Supplied data start
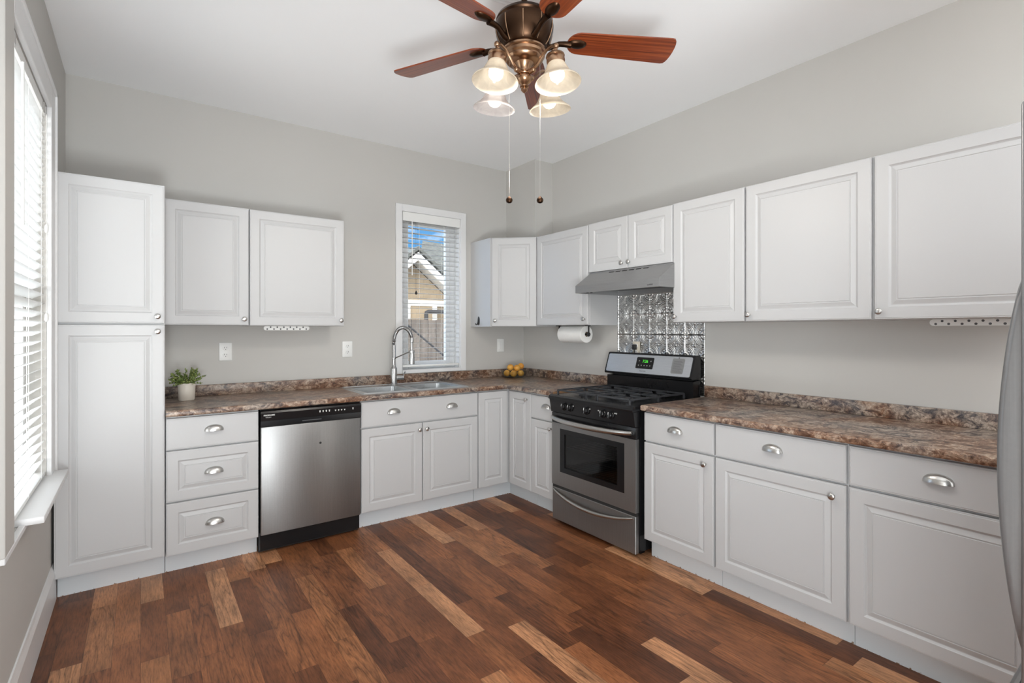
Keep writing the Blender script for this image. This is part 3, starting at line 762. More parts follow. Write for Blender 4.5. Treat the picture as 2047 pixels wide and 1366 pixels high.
# cooktop
b = B()
prism(b, [(-.030, .886), (.57, .886), (.57, .918), (-.012, .918), (-.028, .908), (-.033, .896)], .0, RW, 'x')
ct = obj('cooktop', b, M['black'], t, smooth=20)
BUR = [(.20, .15), (.576, .15), (.20, .42), (.576, .42), (.388, .285)]
for (bx, by) in BUR:
    b = B(); lathe(b, [(.052, 0), (.052, .006), (.036, .009), (.036, .014), (.040, .014), (.040, .020), (.034, .023), (0, .0235)], 22, Matrix.Translation((bx, by, .918))); obj('burner', b, M['iron'], ct)
def bar(b, p, q, w=.010, h=.012):
    p = Vector(p); q = Vector(q); d = q - p; L = d.length
    m = Matrix.Translation((p + q) / 2) @ d.to_track_quat('X', 'Z').to_matrix().to_4x4()
    box(b, -L / 2 - w / 2, L / 2 + w / 2, -w / 2, w / 2, -h / 2, h / 2, .002, 1, m)
for gx0, gx1 in ((.055, .333), (.338, .438), (.443, .721)):
    b = B(); gz = .950; gy0, gy1 = .012, .552
    for yy in (gy0, gy1): bar(b, (gx0, yy, gz), (gx1, yy, gz))
    for xx in (gx0, gx1): bar(b, (xx, gy0, gz), (xx, gy1, gz))
    for xx in (gx0, gx1):
        for yy in (gy0, (gy0 + gy1) / 2, gy1): box(b, xx - .006, xx + .006, yy - .006, yy + .006, .918, gz, .001)
    xm = (gx0 + gx1) / 2
    if gx1 - gx0 > .2:
        bar(b, (gx0, .282, gz), (gx1, .282, gz))
        for by in (.15, .42):
            for a in range(4):
                q = a * PI / 2
                dx, dy = math.cos(q), math.sin(q)
                far = .139 if dx else .132
                bar(b, (xm + dx * .028, by + dy * .028, gz + .002), (xm + dx * far, by + dy * far, gz))
    else:
        for yy in (.10, .19, .38, .47): bar(b, (gx0, yy, gz), (gx1, yy, gz))
        for yy in (.25, .32): bar(b, (gx0, yy, gz), (xm - .02, yy, gz)); bar(b, (xm + .02, yy, gz), (gx1, yy, gz))
    obj('grate', b, M['iron'], ct)
# backguard
b = B(); prism(b, [(.575, .886), (RD, .886), (RD, 1.04), (.575, 1.03)], .0, RW, 'x'); obj('riser', b, M['black'], t, smooth=0)
b = B(); prism(b, [(.61, 1.03), (RD, 1.03), (RD, 1.06), (.60, 1.06)], .03, RW - .03, 'x'); obj('vent_slot', b, M['dark'], t, smooth=0)
pa = math.atan2(.045, .155)
bgd = B(); prism(bgd, [(.553, 1.046), (RD, 1.046), (RD, 1.19), (RD - .01, 1.208), (.605, 1.208), (.597, 1.203), (.548, 1.056)], -.004, RW + .004, 'x'); bk = obj('backguard', bgd, M['black'], t, smooth=0)
# steel fascia, tilted
fa = math.atan2(.049, .147)
def tiltm(u, v, n=0):  # u across, v up the slope, n out of the face
    return Vector((u, .548 + v * math.sin(fa) - n * math.cos(fa), 1.056 + v * math.cos(fa) + n * math.sin(fa)))
def slab(b, u0, u1, v0, v1, n0, n1, r=.0):
    if r:
        pts = []
        for (cu, cv, a0) in ((u1 - r, v1 - r, 0), (u0 + r, v1 - r, 90), (u0 + r, v0 + r, 180), (u1 - r, v0 + r, 270)):
            for k in range(5):
                a = math.radians(a0 + 22.5 * k); pts.append((cu + r * math.cos(a), cv + r * math.sin(a)))
    else: pts = [(u0, v0), (u1, v0), (u1, v1), (u0, v1)]
    lo = [b.verts.new(tiltm(u, v, n0)) for u, v in pts]; hi = [b.verts.new(tiltm(u, v, n1)) for u, v in pts]
    b.faces.new(lo[::-1]); b.faces.new(hi)
    for i in range(len(pts)):
        j = (i + 1) % len(pts); b.faces.new((lo[i], lo[j], hi[j], hi[i]))
b = B(); slab(b, .010, RW - .010, .006, .146, 0, .003, .012); fas = obj('fascia', b, M['panelsteel'], bk, smooth=0)
b = B(); slab(b, .296, .452, .042, .128, .003, .0055, .008); ds = obj('clock_panel', b, M['black'], bk, smooth=0)
rotf = (PI / 2 - fa, 0, 0)
text_mesh('clock_digits', '7:26', .030, M['led'], ds, tiltm(.352, .088, .006), rotf, bold=.0004)
for (u, v) in ((.322, .100), (.428, .100), (.322, .066), (.348, .066), (.374, .066), (.400, .066), (.426, .066)): b = B(); slab(b, u - .004, u + .004, v - .004, v + .004, .0055, .0062); obj('button', b, M['nickel'], ds, smooth=0)
text_mesh('brand_lettering', 'FRIGIDAIRE', .0115, M['fridgeside'], bk, tiltm(.338, .020, .0032), rotf)
b = B(); slab(b, .610, .708, .024, .132, .003, .0045, .010); vg = obj('plaque', b, M['steelh'], bk, smooth=0); vg['label'] = 'grey rectangular plate of fine print'
b = B()
for k in range(11): slab(b, .622, .696 - (k % 3) * .008, .034 + k * .0078, .0355 + k * .0078, .0045, .0050)
slab(b, .655, .663, .134, .140, .003, .006)
obj('print_lines', b, M['fridgeside'], vg, smooth=0)

# ------------------------------------------------------------------ range hood
t = thing('range_hood', 'grey stainless under-cabinet range hood above the stove', 'hood', (2.615, 2.792, 0), RR)
b = B(); HW = .745
prism(b, [(.0, 1.652), (.0, 1.706), (.150, 1.806), (.150, 1.812), (.466, 1.812), (.466, 1.652), (.456, 1.652), (.456, 1.70), (.012, 1.70), (.012, 1.652)], .0, HW, 'x')
for q0, q1 in ((-.006, 0), (HW, HW + .006)): prism(b, [(.0005, 1.6525), (.0005, 1.7057), (.1503, 1.8055), (.1503, 1.8115), (.4655, 1.8115), (.4655, 1.6525)], q0, q1, 'x')
hood = obj('shell', b, M['steelh'], t, smooth=0)
b = B(); box(b, .02, HW - .02, .02, .46, 1.688, 1.698); obj('filter', b, M['fridgeside'], t, smooth=0)
b = B(); box(b, .30, .45, .10, .20, 1.672, 1.688, .004); obj('lamp_cover', b, M['plastic'], t)
sl = math.atan2(.10, .15)
b = B()
for k in range(6):
    x = .205 + k * .062
    m = Matrix.Translation((x, .137, 1.7965)) @ Matrix.Rotation(sl, 4, 'X'); box(b, 0, .045, -.006, .006, .0, .0016, 0, 1, m)
obj('vent_slots', b, M['dark'], hood, smooth=0)
b = B(); box(b, HW - .085, HW - .072, -.0012, 0, 1.664, 1.671, .0005); box(b, HW - .070, HW - .042, -.0012, 0, 1.665, 1.673, .0005); obj('maker_mark', b, M['fridgeside'], hood)
for x in (.09, .13):
    b = B(); cyl(b, (x, .03, 1.648), (x, .03, 1.70), .009, 12); obj('switch', b, M['blackmatte'], t)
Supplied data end
- Task goal -
Write out the whole listing again, exactly, with no pictures.

- Output -
Keep writing the Blender script for this image. This is part 3, starting at line 762. More parts follow. Write for Blender 4.5. Treat the picture as 2047 pixels wide and 1366 pixels high.
# cooktop
b = B()
prism(b, [(-.030, .886), (.57, .886), (.57, .918), (-.012, .918), (-.028, .908), (-.033, .896)], .0, RW, 'x')
ct = obj('cooktop', b, M['black'], t, smooth=20)
BUR = [(.20, .15), (.576, .15), (.20, .42), (.576, .42), (.388, .285)]
for (bx, by) in BUR:
    b = B(); lathe(b, [(.052, 0), (.052, .006), (.036, .009), (.036, .014), (.040, .014), (.040, .020), (.034, .023), (0, .0235)], 22, Matrix.Translation((bx, by, .918))); obj('burner', b, M['iron'], ct)
def bar(b, p, q, w=.010, h=.012):
    p = Vector(p); q = Vector(q); d = q - p; L = d.length
    m = Matrix.Translation((p + q) / 2) @ d.to_track_quat('X', 'Z').to_matrix().to_4x4()
    box(b, -L / 2 - w / 2, L / 2 + w / 2, -w / 2, w / 2, -h / 2, h / 2, .002, 1, m)
for gx0, gx1 in ((.055, .333), (.338, .438), (.443, .721)):
    b = B(); gz = .950; gy0, gy1 = .012, .552
    for yy in (gy0, gy1): bar(b, (gx0, yy, gz), (gx1, yy, gz))
    for xx in (gx0, gx1): bar(b, (xx, gy0, gz), (xx, gy1, gz))
    for xx in (gx0, gx1):
        for yy in (gy0, (gy0 + gy1) / 2, gy1): box(b, xx - .006, xx + .006, yy - .006, yy + .006, .918, gz, .001)
    xm = (gx0 + gx1) / 2
    if gx1 - gx0 > .2:
        bar(b, (gx0, .282, gz), (gx1, .282, gz))
        for by in (.15, .42):
            for a in range(4):
                q = a * PI / 2
                dx, dy = math.cos(q), math.sin(q)
                far = .139 if dx else .132
                bar(b, (xm + dx * .028, by + dy * .028, gz + .002), (xm + dx * far, by + dy * far, gz))
    else:
        for yy in (.10, .19, .38, .47): bar(b, (gx0, yy, gz), (gx1, yy, gz))
        for yy in (.25, .32): bar(b, (gx0, yy, gz), (xm - .02, yy, gz)); bar(b, (xm + .02, yy, gz), (gx1, yy, gz))
    obj('grate', b, M['iron'], ct)
# backguard
b = B(); prism(b, [(.575, .886), (RD, .886), (RD, 1.04), (.575, 1.03)], .0, RW, 'x'); obj('riser', b, M['black'], t, smooth=0)
b = B(); prism(b, [(.61, 1.03), (RD, 1.03), (RD, 1.06), (.60, 1.06)], .03, RW - .03, 'x'); obj('vent_slot', b, M['dark'], t, smooth=0)
pa = math.atan2(.045, .155)
bgd = B(); prism(bgd, [(.553, 1.046), (RD, 1.046), (RD, 1.19), (RD - .01, 1.208), (.605, 1.208), (.597, 1.203), (.548, 1.056)], -.004, RW + .004, 'x'); bk = obj('backguard', bgd, M['black'], t, smooth=0)
# steel fascia, tilted
fa = math.atan2(.049, .147)
def tiltm(u, v, n=0):  # u across, v up the slope, n out of the face
    return Vector((u, .548 + v * math.sin(fa) - n * math.cos(fa), 1.056 + v * math.cos(fa) + n * math.sin(fa)))
def slab(b, u0, u1, v0, v1, n0, n1, r=.0):
    if r:
        pts = []
        for (cu, cv, a0) in ((u1 - r, v1 - r, 0), (u0 + r, v1 - r, 90), (u0 + r, v0 + r, 180), (u1 - r, v0 + r, 270)):
            for k in range(5):
                a = math.radians(a0 + 22.5 * k); pts.append((cu + r * math.cos(a), cv + r * math.sin(a)))
    else: pts = [(u0, v0), (u1, v0), (u1, v1), (u0, v1)]
    lo = [b.verts.new(tiltm(u, v, n0)) for u, v in pts]; hi = [b.verts.new(tiltm(u, v, n1)) for u, v in pts]
    b.faces.new(lo[::-1]); b.faces.new(hi)
    for i in range(len(pts)):
        j = (i + 1) % len(pts); b.faces.new((lo[i], lo[j], hi[j], hi[i]))
b = B(); slab(b, .010, RW - .010, .006, .146, 0, .003, .012); fas = obj('fascia', b, M['panelsteel'], bk, smooth=0)
b = B(); slab(b, .296, .452, .042, .128, .003, .0055, .008); ds = obj('clock_panel', b, M['black'], bk, smooth=0)
rotf = (PI / 2 - fa, 0, 0)
text_mesh('clock_digits', '7:26', .030, M['led'], ds, tiltm(.352, .088, .006), rotf, bold=.0004)
for (u, v) in ((.322, .100), (.428, .100), (.322, .066), (.348, .066), (.374, .066), (.400, .066), (.426, .066)): b = B(); slab(b, u - .004, u + .004, v - .004, v + .004, .0055, .0062); obj('button', b, M['nickel'], ds, smooth=0)
text_mesh('brand_lettering', 'FRIGIDAIRE', .0115, M['fridgeside'], bk, tiltm(.338, .020, .0032), rotf)
b = B(); slab(b, .610, .708, .024, .132, .003, .0045, .010); vg = obj('plaque', b, M['steelh'], bk, smooth=0); vg['label'] = 'grey rectangular plate of fine print'
b = B()
for k in range(11): slab(b, .622, .696 - (k % 3) * .008, .034 + k * .0078, .0355 + k * .0078, .0045, .0050)
slab(b, .655, .663, .134, .140, .003, .006)
obj('print_lines', b, M['fridgeside'], vg, smooth=0)

# ------------------------------------------------------------------ range hood
t = thing('range_hood', 'grey stainless under-cabinet range hood above the stove', 'hood', (2.615, 2.792, 0), RR)
b = B(); HW = .745
prism(b, [(.0, 1.652), (.0, 1.706), (.150, 1.806), (.150, 1.812), (.466, 1.812), (.466, 1.652), (.456, 1.652), (.456, 1.70), (.012, 1.70), (.012, 1.652)], .0, HW, 'x')
for q0, q1 in ((-.006, 0), (HW, HW + .006)): prism(b, [(.0005, 1.6525), (.0005, 1.7057), (.1503, 1.8055), (.1503, 1.8115), (.4655, 1.8115), (.4655, 1.6525)], q0, q1, 'x')
hood = obj('shell', b, M['steelh'], t, smooth=0)
b = B(); box(b, .02, HW - .02, .02, .46, 1.688, 1.698); obj('filter', b, M['fridgeside'], t, smooth=0)
b = B(); box(b, .30, .45, .10, .20, 1.672, 1.688, .004); obj('lamp_cover', b, M['plastic'], t)
sl = math.atan2(.10, .15)
b = B()
for k in range(6):
    x = .205 + k * .062
    m = Matrix.Translation((x, .137, 1.7965)) @ Matrix.Rotation(sl, 4, 'X'); box(b, 0, .045, -.006, .006, .0, .0016, 0, 1, m)
obj('vent_slots', b, M['dark'], hood, smooth=0)
b = B(); box(b, HW - .085, HW - .072, -.0012, 0, 1.664, 1.671, .0005); box(b, HW - .070, HW - .042, -.0012, 0, 1.665, 1.673, .0005); obj('maker_mark', b, M['fridgeside'], hood)
for x in (.09, .13):
    b = B(); cyl(b, (x, .03, 1.648), (x, .03, 1.70), .009, 12); obj('switch', b, M['blackmatte'], t)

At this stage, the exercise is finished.